MPs may no longer waive parliamentary privilege

Section 13 Defamation Act 1996 repealed

MPs and Peers are no longer able to waive parliamentary privilege for the purposes of defamation proceedings since the coming into force of Schedule 23 paragraph 44 of the Deregulation Act 2015 on 26 May 2015. That provision, situated in a Schedule of the Act entitled “Legislation no longer of practical use” repealed section 13 Defamation Act 1996.

The last parliamentary session had included a one clause Bill to repeal the section, which progressed no further than second reading. However, the government, which had stated that it would seek to repeal s.13 ultimately included it in the larger Deregulation Act.
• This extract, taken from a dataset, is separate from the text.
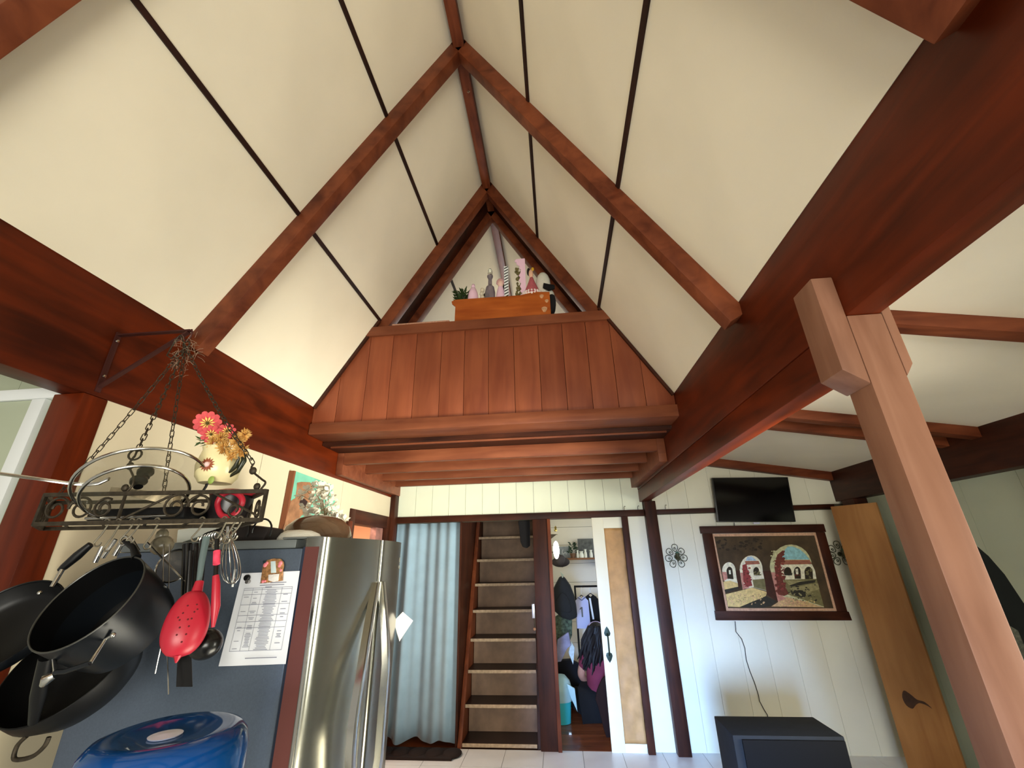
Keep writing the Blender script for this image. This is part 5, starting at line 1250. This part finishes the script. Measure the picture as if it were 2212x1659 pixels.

Section 13 was introduced because of a perceived unfairness to MPs where what was in issue involved parliamentary proceedings (for example a question they had asked in the House of Commons). In these circumstances a libel action would not be able to proceed because the defendant in such an action would be prejudiced by not being able to raise matters which occurred in parliament. The section allowed MPs to waive privilege for themselves (but not for others) and thus for the claim to proceed.

Although the repeal was situated in a section of the Act entitled “Legislation no longer of practical use” the repeal will have an impact on any case involving a parliamentarian where the issues or evidence relied on include conduct which forms part of parliamentary proceedings. It was clear that Hamilton v Al Fayed could not have proceeded absent section 13.

Indeed parliamentary privilege and the implications of the repeal have already been discussed in Yeo v Times Newspaper Ltd, in a judgment of Warby J handed down on 22 July 2015.